Езда в наездку бывает на хлопки, на мышковку, с кричанами, на узерку.
При езде в наездку борзые рыщут за охотником без своры. Езда на хлопки
производится только по зайцу. Охотник хлопает арапником, стараясь взбудить
зверька. Езда на мышковку – только на лисиц в октябре. Езда на узерку
производится, когда заяц выцветет, сделается цвелым, и его далеко можно
узреть, увидеть на лежке. Езда в равнинку заключается в умелом равнении,
чтобы не пройти мимо зверя. Соблюдая тишину, борзятники движутся развернутым
фронтом, насколько это позволяет местность, и не переезжают или не переходят
путь соседнего борзятника. При езде в равнинку плохо высворенные борзые
должны быть непременно на сворах.
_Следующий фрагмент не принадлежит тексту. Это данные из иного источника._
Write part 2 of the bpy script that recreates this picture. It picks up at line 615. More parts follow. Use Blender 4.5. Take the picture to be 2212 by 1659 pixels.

Успех охоты зависит от резвости и злобности
борзых. В прошлом веке были известны на всю Россию борзые знаменитых псовых
охот Н.Е. Ермолова, С.В. Озерова, С.С. Кареева, Н.Н. Бибикова, С.М. Глебова,
Д.Д. Осиповского, А.К. Болдарева, П.Н. Березникова и других.
Очень интересны воспоминания нашего советского художника А.Н. Комарова,
который юношей побывал на травле волков знаменитыми борзыми Сергея Владимировича
Озерова.
Алексей Никонорович Комаров вспоминал: «...знакомый мне муруго-пегий кобель
Терзай с налета грудью ударил волка и злобно захватил его горло. И вот
уже вся свора прижала волка к земле... Стреляй и Кидай показали себя молодцами.
Эти два богатыря, снежно-белые, с густо завитой кольцами псовиной, – красавцы!
Я видел настоящую охоту... Тепло распрощавшись с семьей Озерова, я покинул
Свиридове, где узнал и полюбил псовую охоту».